### The problem:
Show all lines that include the string "objects"; copy each one.

[START OF Working data]

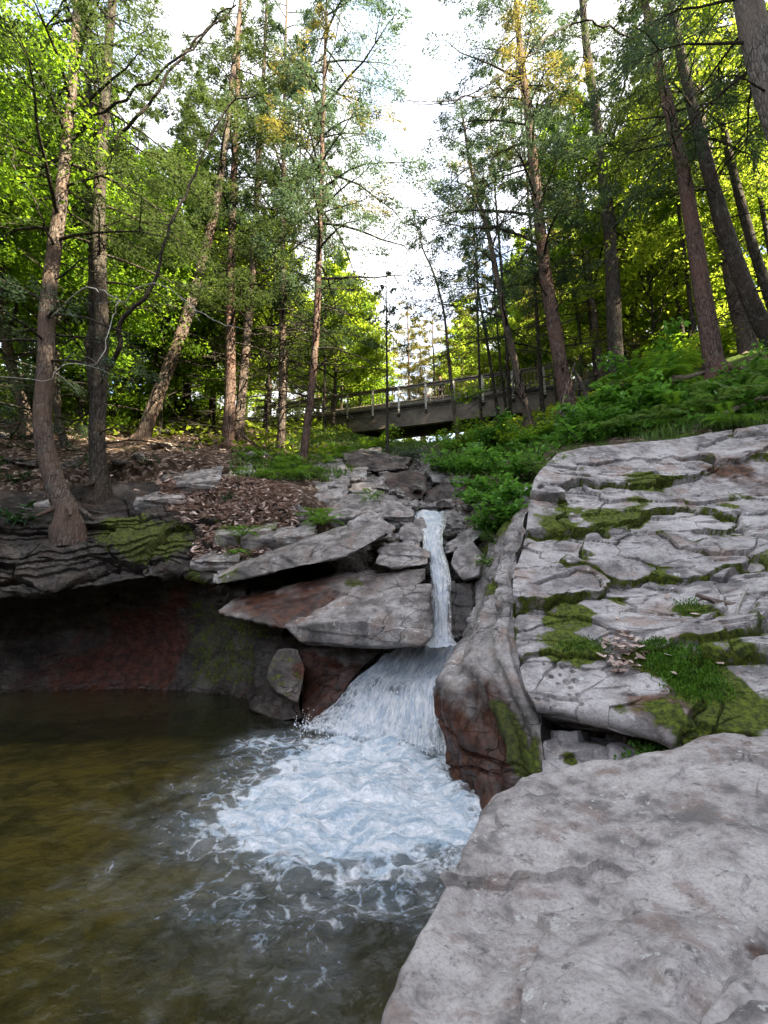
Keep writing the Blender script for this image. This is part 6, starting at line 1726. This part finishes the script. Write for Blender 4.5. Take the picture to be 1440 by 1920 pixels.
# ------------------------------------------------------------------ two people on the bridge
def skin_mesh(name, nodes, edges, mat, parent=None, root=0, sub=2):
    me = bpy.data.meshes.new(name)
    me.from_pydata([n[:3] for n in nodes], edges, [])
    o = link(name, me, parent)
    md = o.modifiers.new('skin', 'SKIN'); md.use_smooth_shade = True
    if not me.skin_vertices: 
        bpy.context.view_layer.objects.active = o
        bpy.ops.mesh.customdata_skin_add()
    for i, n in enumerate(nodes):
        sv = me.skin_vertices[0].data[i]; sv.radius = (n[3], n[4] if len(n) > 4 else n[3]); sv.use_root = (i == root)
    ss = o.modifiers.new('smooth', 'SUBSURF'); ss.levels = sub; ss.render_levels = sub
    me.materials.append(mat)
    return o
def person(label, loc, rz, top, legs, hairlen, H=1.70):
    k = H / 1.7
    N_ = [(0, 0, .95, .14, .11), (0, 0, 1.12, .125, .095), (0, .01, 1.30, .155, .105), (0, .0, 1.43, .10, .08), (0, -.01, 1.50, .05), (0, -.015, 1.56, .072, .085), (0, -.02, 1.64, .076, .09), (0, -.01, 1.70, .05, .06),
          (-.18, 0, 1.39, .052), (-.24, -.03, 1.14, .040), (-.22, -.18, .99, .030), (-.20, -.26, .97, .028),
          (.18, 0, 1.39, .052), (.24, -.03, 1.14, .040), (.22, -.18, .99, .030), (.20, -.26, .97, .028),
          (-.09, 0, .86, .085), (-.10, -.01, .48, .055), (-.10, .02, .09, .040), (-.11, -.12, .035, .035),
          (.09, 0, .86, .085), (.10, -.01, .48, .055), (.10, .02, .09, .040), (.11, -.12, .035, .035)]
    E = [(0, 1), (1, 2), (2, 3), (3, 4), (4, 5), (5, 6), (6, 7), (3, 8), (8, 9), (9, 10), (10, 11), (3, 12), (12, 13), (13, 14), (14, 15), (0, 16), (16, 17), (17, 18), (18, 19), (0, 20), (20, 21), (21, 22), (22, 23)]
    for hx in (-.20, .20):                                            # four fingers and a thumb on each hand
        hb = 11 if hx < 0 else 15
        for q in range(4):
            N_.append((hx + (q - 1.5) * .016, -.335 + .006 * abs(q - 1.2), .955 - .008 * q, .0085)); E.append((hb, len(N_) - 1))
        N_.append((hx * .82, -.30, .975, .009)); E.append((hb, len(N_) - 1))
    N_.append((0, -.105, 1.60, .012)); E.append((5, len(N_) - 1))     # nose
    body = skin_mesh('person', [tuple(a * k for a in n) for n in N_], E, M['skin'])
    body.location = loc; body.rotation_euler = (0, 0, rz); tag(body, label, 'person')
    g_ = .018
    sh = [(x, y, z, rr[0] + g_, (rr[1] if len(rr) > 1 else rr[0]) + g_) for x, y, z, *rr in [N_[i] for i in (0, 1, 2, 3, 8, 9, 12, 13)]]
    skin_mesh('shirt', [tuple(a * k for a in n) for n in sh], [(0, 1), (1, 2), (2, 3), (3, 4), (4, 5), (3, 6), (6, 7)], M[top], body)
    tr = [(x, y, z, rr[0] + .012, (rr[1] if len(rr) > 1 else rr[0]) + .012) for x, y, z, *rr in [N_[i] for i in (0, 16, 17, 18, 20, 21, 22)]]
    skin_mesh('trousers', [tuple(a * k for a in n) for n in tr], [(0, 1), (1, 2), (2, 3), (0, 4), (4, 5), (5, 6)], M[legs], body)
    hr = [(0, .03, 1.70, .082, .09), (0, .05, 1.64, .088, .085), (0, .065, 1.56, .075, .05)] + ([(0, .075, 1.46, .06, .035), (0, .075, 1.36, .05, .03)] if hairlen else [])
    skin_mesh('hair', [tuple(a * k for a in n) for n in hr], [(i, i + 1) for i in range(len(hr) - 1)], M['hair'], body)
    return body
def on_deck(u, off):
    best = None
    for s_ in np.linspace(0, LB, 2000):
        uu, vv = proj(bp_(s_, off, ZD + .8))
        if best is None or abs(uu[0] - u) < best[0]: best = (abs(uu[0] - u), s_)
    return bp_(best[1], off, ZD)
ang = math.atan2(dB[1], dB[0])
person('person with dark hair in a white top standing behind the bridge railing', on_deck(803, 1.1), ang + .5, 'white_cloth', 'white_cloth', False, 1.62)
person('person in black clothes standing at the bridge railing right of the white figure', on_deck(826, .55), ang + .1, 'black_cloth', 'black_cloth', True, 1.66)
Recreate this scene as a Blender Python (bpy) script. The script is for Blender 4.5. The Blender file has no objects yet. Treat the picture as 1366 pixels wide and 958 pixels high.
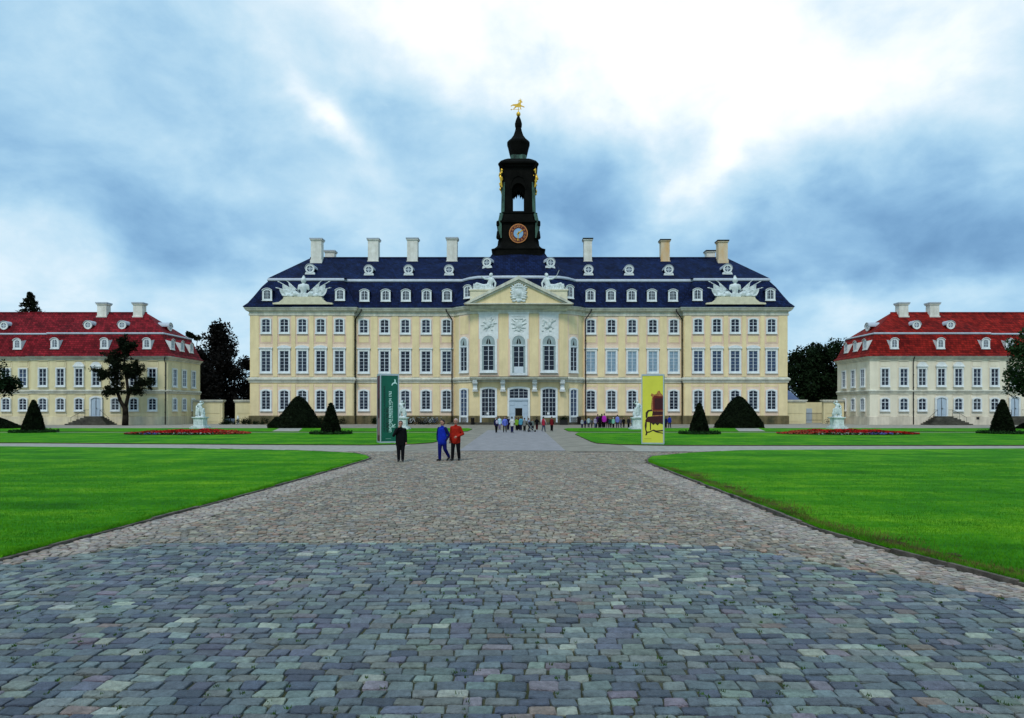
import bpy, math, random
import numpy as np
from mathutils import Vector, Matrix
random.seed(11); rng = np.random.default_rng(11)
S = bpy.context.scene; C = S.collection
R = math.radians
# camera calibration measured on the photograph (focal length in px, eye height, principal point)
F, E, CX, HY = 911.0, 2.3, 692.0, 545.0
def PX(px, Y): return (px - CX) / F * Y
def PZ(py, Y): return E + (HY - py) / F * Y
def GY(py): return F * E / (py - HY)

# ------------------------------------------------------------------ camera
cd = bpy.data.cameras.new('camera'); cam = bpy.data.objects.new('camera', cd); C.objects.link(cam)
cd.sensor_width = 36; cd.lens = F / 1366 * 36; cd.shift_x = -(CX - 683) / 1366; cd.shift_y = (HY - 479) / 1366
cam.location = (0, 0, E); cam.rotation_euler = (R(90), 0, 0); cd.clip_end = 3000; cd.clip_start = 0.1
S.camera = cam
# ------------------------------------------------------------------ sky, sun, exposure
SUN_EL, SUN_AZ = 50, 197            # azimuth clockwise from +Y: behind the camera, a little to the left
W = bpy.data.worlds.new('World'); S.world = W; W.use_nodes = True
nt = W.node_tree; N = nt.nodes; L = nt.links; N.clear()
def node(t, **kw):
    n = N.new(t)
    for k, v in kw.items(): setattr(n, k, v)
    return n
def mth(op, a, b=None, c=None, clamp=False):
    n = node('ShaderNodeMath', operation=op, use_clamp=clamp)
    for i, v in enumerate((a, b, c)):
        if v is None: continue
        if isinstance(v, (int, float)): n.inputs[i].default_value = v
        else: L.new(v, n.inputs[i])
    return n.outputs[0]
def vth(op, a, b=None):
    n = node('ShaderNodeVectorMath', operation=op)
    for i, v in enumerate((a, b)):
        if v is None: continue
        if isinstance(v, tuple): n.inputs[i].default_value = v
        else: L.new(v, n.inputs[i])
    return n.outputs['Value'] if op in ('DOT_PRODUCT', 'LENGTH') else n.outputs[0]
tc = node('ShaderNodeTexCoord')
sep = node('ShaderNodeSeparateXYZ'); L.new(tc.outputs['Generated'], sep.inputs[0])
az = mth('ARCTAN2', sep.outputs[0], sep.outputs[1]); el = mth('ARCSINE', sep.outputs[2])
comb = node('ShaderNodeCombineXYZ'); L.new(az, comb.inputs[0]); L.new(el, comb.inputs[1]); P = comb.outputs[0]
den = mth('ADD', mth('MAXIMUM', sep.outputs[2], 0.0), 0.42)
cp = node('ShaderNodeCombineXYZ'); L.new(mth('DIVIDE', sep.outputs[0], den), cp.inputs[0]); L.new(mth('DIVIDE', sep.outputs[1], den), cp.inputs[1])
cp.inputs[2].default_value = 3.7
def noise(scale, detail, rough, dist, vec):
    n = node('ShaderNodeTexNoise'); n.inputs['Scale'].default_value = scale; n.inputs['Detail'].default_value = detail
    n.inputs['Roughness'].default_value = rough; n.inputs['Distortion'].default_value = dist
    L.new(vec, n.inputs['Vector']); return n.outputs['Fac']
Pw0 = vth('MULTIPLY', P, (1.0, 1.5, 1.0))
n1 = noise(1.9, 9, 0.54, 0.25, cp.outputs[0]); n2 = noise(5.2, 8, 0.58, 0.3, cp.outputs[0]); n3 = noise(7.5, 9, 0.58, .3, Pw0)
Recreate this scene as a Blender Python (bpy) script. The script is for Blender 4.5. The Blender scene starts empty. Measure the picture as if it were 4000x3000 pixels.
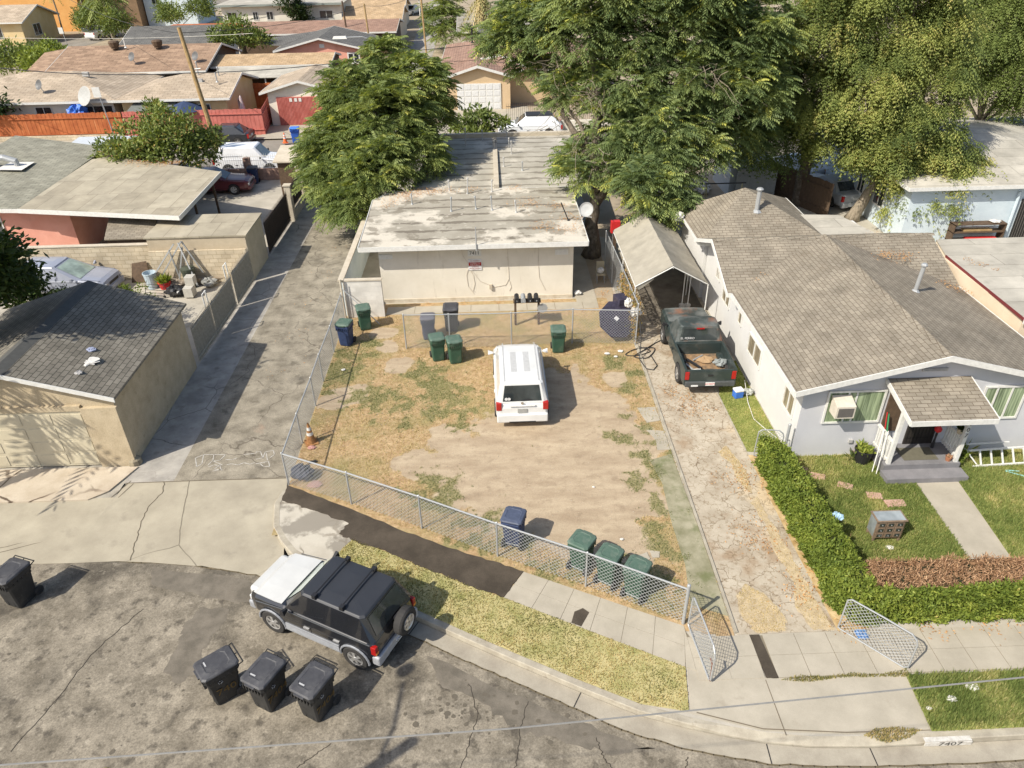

[END OF Working data]

### Solution for this exercise:
        bpy.context.view_layer.objects.active = o
Recreate this scene as a Blender Python (bpy) script. The script is for Blender 4.5. The Blender file has no objects yet. Treat the picture as 1366 pixels wide and 958 pixels high.
cd = bpy.data.cameras.new('camera'); cam = bpy.data.objects.new('camera', cd); C.objects.link(cam)